土工虐待の風説 (犯人は拘留七日の処分)
目下着手中の小樽港第二防波堤工事土工請負人中山惣次郎の土工部屋で土工を虐待し死に至らしめたという風説がある。かつ、これについて誇大な報道をする者もあるが、小樽警察署の取調べによれば、去る二十二日午後六時頃中山方の土工の小野馬次郎が他人の煙草入れを窃取したのを小頭の茨城県人根本明治が発見した。殺伐な社会のことたちまち同人始め数名の者が寄集って小野を殴打した。小野は逃げ出したが、道に迷い海中に飛び込んでしまった。しかし、同人は遊泳を知らず深みに嵌ってあわや溺死するところを付近の者が駆付け救助したもので、体に何の異常も無く引き続き稼いでいる。しかし、種々の風説が喧しいので、佐藤青山の両刑事が現場に出張し関係者一同を引致し取り調べたところ、以上の始末と分かった。このため、根本のみ拘留七日に処し、他は安武署長が親しく説諭を加えて放して遣ったとのことである。
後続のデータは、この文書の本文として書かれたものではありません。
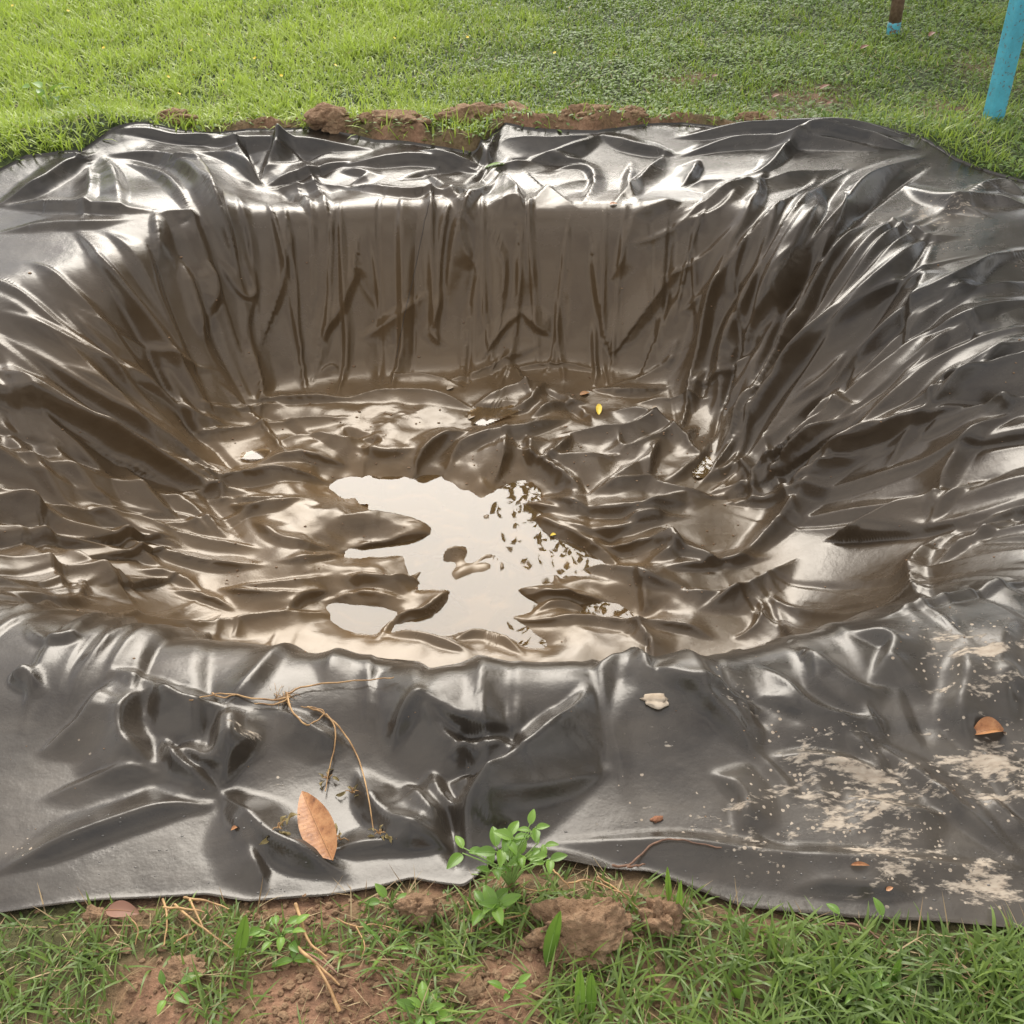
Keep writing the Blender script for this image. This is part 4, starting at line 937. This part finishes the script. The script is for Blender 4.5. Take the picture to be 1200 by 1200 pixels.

 前年の明治40年12月、秋田から移住してきた小林一家(当時多喜二4歳)が言っていた「タコ部屋」とは、このことだったんですね。

カセグ人タノム 一千人
  但し一日の給金六十銭以上一円五十銭まで
  仕事場は小樽築港埋立直営工事
  小樽若竹 土工供給 中山事務所
(小樽新聞 明治四十一年五月九日/中山事務所広告)

 小樽の近藤工業(小澤榮社長)が、この度「小樽、釧路などの港や水道の整備に尽くした技師関屋忠正と請負師中山惣次郎」を出版してくれたおかげで、小樽という街のインフラがどのように構築されてきたかがより鮮明になった。それだけでもありがたいのに、多喜二の幼少時の「タコ部屋」記憶がどのように小説に作用しているかといったおまけまでつきました。

 棒頭が一人何かどなりながら、坂を走って行った。
 もう一人が、半纏を脱ぎすてると、棍棒をもって、走って続いた。百人近くの土方が、急にどよめいた。何か知らないが、とにかく何んでもいゝ、それを口実にして五秒でも(五秒!)三秒でも(三秒でも!)手を休ましたかった。
「何してる、馬の骨!」
 棒頭は、それを見ると、殺気だった。
 誰かが向うで殴られたらしい。ボクン、直接に肉が打れたる音がした。
 堅田は半纏の袖で顔一杯をグルリとぬぐうと、「畜生!」と、心でギュッと心をかみしめた。
「やれ/\、うんとやれ、今に見ろッ!」
「どうしたんだい。」
 隣りが手を休めないで、話しかけた。
「けつをわったべよ。」
 隣りは心をグッと肱でつかれたように息をのんだ。どの土方もそれに飢えてるんだ。
「こったら時か?」
「何時だってえゝよ。こったら所にそう/\いられるかッ、阿呆。」
「今つかまるさ。」
(小林多喜二「監獄部屋」)

 明らかに若竹の「タコ部屋」話なのに、なぜ舞台を釧路に移して描くのだろう(直接に小樽の名を出すのは差し障りがあるのか…)と思っていたけど、なんのことはない、「中山惣次郎」をはっきり想定していれば釧路の「監獄部屋」で全然問題ないわけだ。

 それにしても、近藤工業の「関屋忠正と中山惣次郎」の出版は大きい。甘っちょろいプレカリアートの解説本なんかより、はるかに多喜二的なメンタリティ構造を明らかにしてくれる。「小樽築港の礎技師青木政徳」(2006年)、「小樽と大連の港づくりに尽くした技師内田富吉」(2008年)に続く三作目。一企業が自費でこういう資料を発行し続けることには本当に小樽という街の底力を感じる。行政がまるっきり盲目でも、このバランスで街は生き残って行くのだろう。